In this context, to ensure compliance with safety requirements, it is crucial that proposal mentions that only airlines can request that a person with disabilities or reduced mobility is accompanied by an assistant. Intermediaries should not be able to determine whether an accompanying person is required or if they can travel free of charge, which could create a significant risk of misuse.

We also note that taxes and charges are due for all persons transported by air. While airlines may be able to cover the cost of the air fare, it is reasonable that the accompanying person at least covers the costs of taxes and charges.

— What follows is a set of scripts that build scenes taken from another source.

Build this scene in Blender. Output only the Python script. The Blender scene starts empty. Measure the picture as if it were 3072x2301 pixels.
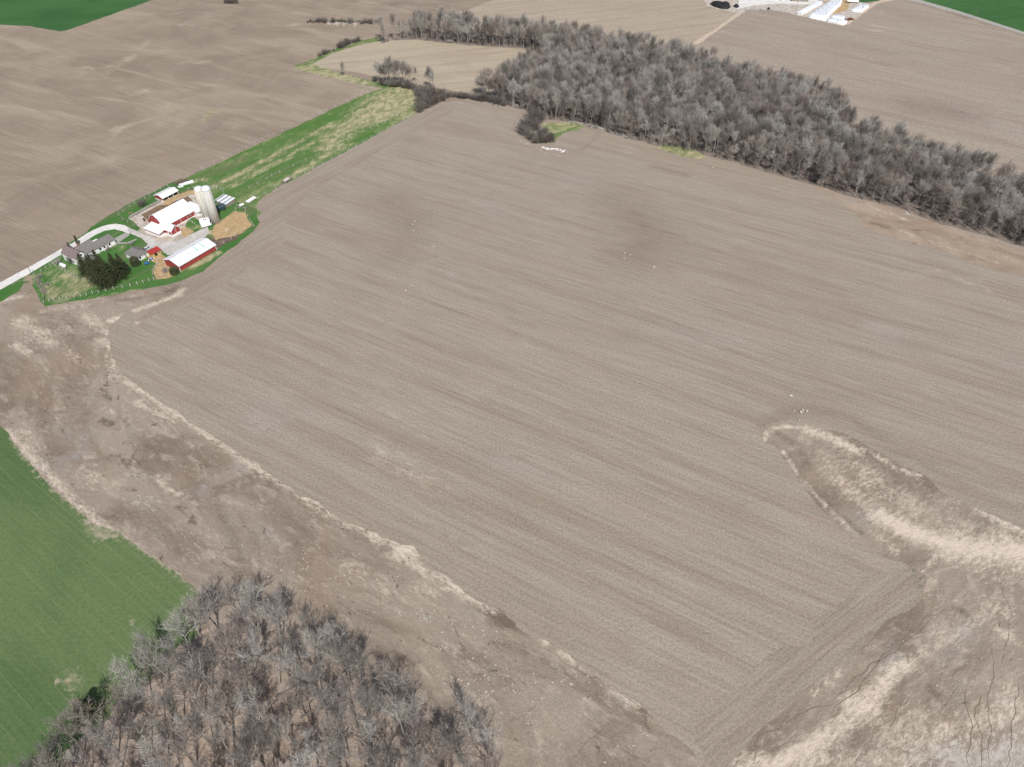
import bpy, bmesh, math, random
import numpy as np
from mathutils import Vector, Matrix, noise as mnoise
from mathutils.geometry import delaunay_2d_cdt
R = math.radians
rnd = random.Random(7)
SC = bpy.context.scene
COL = SC.collection

# ------------------------------------------------------------------ camera, sky, sun, exposure
H, FPX, TH = 185.0, 2129.0, R(42.5)          # flying height, focal length in photo pixels, downward tilt
cam = bpy.data.objects.new('camera', bpy.data.cameras.new('camera')); COL.objects.link(cam)
cam.location = (0, 0, H); cam.rotation_euler = (R(90) - TH, 0, 0)
cam.data.sensor_width = 36; cam.data.lens = 36 * FPX / 3072
cam.data.clip_start = 1; cam.data.clip_end = 30000
SC.camera = cam
SUN_EL, SUN_AZ = R(50), R(161)               # azimuth clockwise from +Y: behind the camera, a little to the right
sd = Vector((math.sin(SUN_AZ) * math.cos(SUN_EL), math.cos(SUN_AZ) * math.cos(SUN_EL), math.sin(SUN_EL)))
sun = bpy.data.objects.new('sun', bpy.data.lights.new('sun', 'SUN')); COL.objects.link(sun)
sun.data.energy = 4.1; sun.data.angle = R(0.5); sun.data.color = (1.0, 0.972, 0.935)
sun.rotation_euler = sd.to_track_quat('Z', 'Y').to_euler()
world = bpy.data.worlds.new('World'); SC.world = world; world.use_nodes = True
wn = world.node_tree.nodes; bg = wn['Background']; bg.inputs['Strength'].default_value = 0.085
sky = wn.new('ShaderNodeTexSky'); sky.sky_type = 'NISHITA'; sky.sun_disc = False
sky.sun_elevation = SUN_EL; sky.sun_rotation = SUN_AZ; sky.dust_density = 2.0
world.node_tree.links.new(sky.outputs[0], bg.inputs['Color'])
SC.view_settings.view_transform = 'Standard'; SC.view_settings.look = 'None'
SC.view_settings.gamma = 1; SC.view_settings.exposure = 0.0
SC.cycles.max_bounces = 4; SC.cycles.transparent_max_bounces = 4

# ------------------------------------------------------------------ helpers
def at(x, y, z=0.0):                          # photo pixel -> point at height z
    u = (x - 1536) / FPX; v = (1150.5 - y) / FPX
    dy = math.cos(TH) + v * math.sin(TH); dz = -math.sin(TH) + v * math.cos(TH)
    s = (z - H) / dz
    return Vector((u * s, dy * s, z))
def z1(x, y, z=0.0): return at(x / 2.765, 500 + y / 2.765, z)
def z3(x, y, z=0.0): return at(400 + x / 5.5225, 520 + y / 5.5225, z)
def z4(x, y, z=0.0): return at(x / 5.917, 640 + y / 5.917, z)
def zr(x, y, z=0.0): return at(2080 + x / 3.568, y / 3.568, z)
def zt(x, y, z=0.0): return at(860 + x / 5.82, y / 5.82, z)
def zc(x, y, z=0.0): return at(800 + x / 2.458, y / 2.458, z)

class MB:
    def __init__(s): s.v = []; s.f = []
    def add(s, vs, fs):
        b = len(s.v); s.v += [tuple(p) for p in vs]; s.f += [tuple(b + i for i in f) for f in fs]
    def box(s, x0, x1, y0, y1, a, b):
        s.add([(x0,y0,a),(x1,y0,a),(x1,y1,a),(x0,y1,a),(x0,y0,b),(x1,y0,b),(x1,y1,b),(x0,y1,b)],
              [(0,3,2,1),(4,5,6,7),(0,1,5,4),(1,2,6,5),(2,3,7,6),(3,0,4,7)])
    def bar(s, p, q, r0, r1=None, n=6):
        p, q = Vector(p), Vector(q); r1 = r0 if r1 is None else r1
        d = (q - p).normalized(); a = d.orthogonal().normalized(); b = d.cross(a)
        vs = [c + (a * math.cos(2*math.pi*k/n) + b * math.sin(2*math.pi*k/n)) * r for c, r in ((p, r0), (q, r1)) for k in range(n)]
        s.add(vs, [(k, (k+1) % n, n + (k+1) % n, n + k) for k in range(n)] + [tuple(range(n))[::-1], tuple(range(n, 2*n))])
    def lathe(s, prof, c=(0,0,0), n=24):
        c = Vector(c); vs = []
        for r, z in prof:
            vs += [c + Vector((r*math.cos(2*math.pi*k/n), r*math.sin(2*math.pi*k/n), z)) for k in range(n)]
        fs = [(i*n+k, i*n+(k+1) % n, (i+1)*n+(k+1) % n, (i+1)*n+k) for i in range(len(prof)-1) for k in range(n)]
        fs += [tuple(range(n))[::-1], tuple(range((len(prof)-1)*n, len(prof)*n))]
        s.add(vs, fs)
    def prism(s, poly, d0, d1):               # poly in (a,z), swept along the other axis: list of (x,y,z) made by caller
        n = len(poly); s.add(list(d0) + list(d1), [tuple(range(n))[::-1], tuple(range(n, 2*n))] + [(k, (k+1) % n, n+(k+1) % n, n+k) for k in range(n)])
    def mesh(s, name, mat=None, smooth=False):
        me = bpy.data.meshes.new(name); me.from_pydata(s.v, [], s.f); me.update()
        if mat: me.materials.append(mat)
        if smooth: me.polygons.foreach_set('use_smooth', [True] * len(me.polygons))
        return me
    def build(s, name, mat, parent=None, smooth=False):
        return link(name, s.mesh(name, mat, smooth), parent)
def link(name, me, parent=None):
    o = bpy.data.objects.new(name, me); COL.objects.link(o)
    if parent: o.parent = parent
    return o
def tag(o, label, cat, group=None):
    o['label'] = label; o['category'] = cat
    if group: o['group'] = group
    return o
def thing(name, label, cat, loc=(0,0,0), rz=0.0, group=None, scale=1.0):
    o = bpy.data.objects.new(name, None); COL.objects.link(o)
    o.location = loc; o.rotation_euler = (0, 0, rz); o.scale = (scale,)*3 if not isinstance(scale, tuple) else scale
    return tag(o, label, cat, group)

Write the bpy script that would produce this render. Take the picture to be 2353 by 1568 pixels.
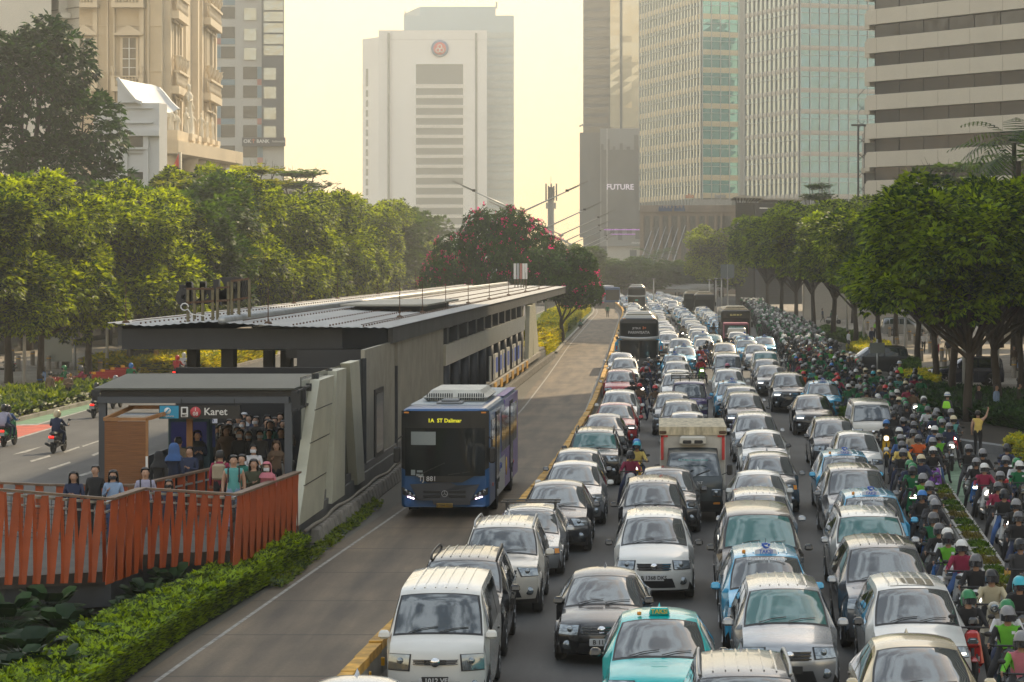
import bpy, bmesh, math, random
from mathutils import Vector, Matrix, noise
R=math.radians; PI=math.pi
rnd=random.Random(7)
for o in list(bpy.data.objects): bpy.data.objects.remove(o)
scene=bpy.context.scene; COL=scene.collection
# ---------------------------------------------------------------- camera, sky, sun, exposure
FX=5975.0; VU=1514.0; VV=600.0; CH=7.2           # focal length and vanishing point in units of a 2353-wide picture; eye height
def U(u,v,Y): return ((u-VU)*Y/FX, CH-(v-VV)*Y/FX)
def G(u,v,z=0.0):
    Y=FX*(CH-z)/(v-VV); return ((u-VU)*Y/FX, Y)
cam=bpy.data.objects.new("camera",bpy.data.cameras.new("camera")); COL.objects.link(cam); scene.camera=cam
cam.location=(0,0,CH); cam.rotation_euler=(PI/2,0,0)
cam.data.sensor_width=36; cam.data.lens=36*FX/2353.0
cam.data.shift_x=-(VU-1176.5)/2353.0; cam.data.shift_y=-(784-VV)/2353.0
cam.data.clip_start=.5; cam.data.clip_end=9000
SUN_AZ=R(28); SUN_EL=R(40)
sun=bpy.data.objects.new("sun",bpy.data.lights.new("sun","SUN")); COL.objects.link(sun)
sun.data.energy=5; sun.data.angle=R(.6); sun.data.color=(1,.80,.52)
sd=Vector((math.sin(SUN_AZ)*math.cos(SUN_EL),math.cos(SUN_AZ)*math.cos(SUN_EL),math.sin(SUN_EL)))
sun.rotation_euler=sd.to_track_quat('Z','Y').to_euler(); sun.location=(60,60,90)
world=bpy.data.worlds.new("World"); scene.world=world; world.use_nodes=True
wt=world.node_tree; wn=wt.nodes; wl=wt.links; wn.clear()
wo=wn.new('ShaderNodeOutputWorld'); wb=wn.new('ShaderNodeBackground'); wl.new(wb.outputs[0],wo.inputs[0])
sk=wn.new('ShaderNodeTexSky'); sk.sky_type='NISHITA'; sk.sun_disc=False; sk.sun_elevation=SUN_EL; sk.sun_rotation=SUN_AZ
sk.air_density=1.3; sk.dust_density=5; sk.ozone_density=1
tc=wn.new('ShaderNodeTexCoord'); sep=wn.new('ShaderNodeSeparateXYZ'); wl.new(tc.outputs['Generated'],sep.inputs[0])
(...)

As regards the specific quality standards and reporting requirements in Annex 3, airlines may not have access to all of the relevant information, as this is usually sensitive and subject to data privacy rules. To ensure compliance with those rules, airlines may delete the information after a period of time. Moreover, airport managing bodies play an important role in handling mobility equipment and providing assistance to and from the aircraft. Also here, A4E calls on the legislators to avoid the introduction of additional, unnecessary reporting requirements.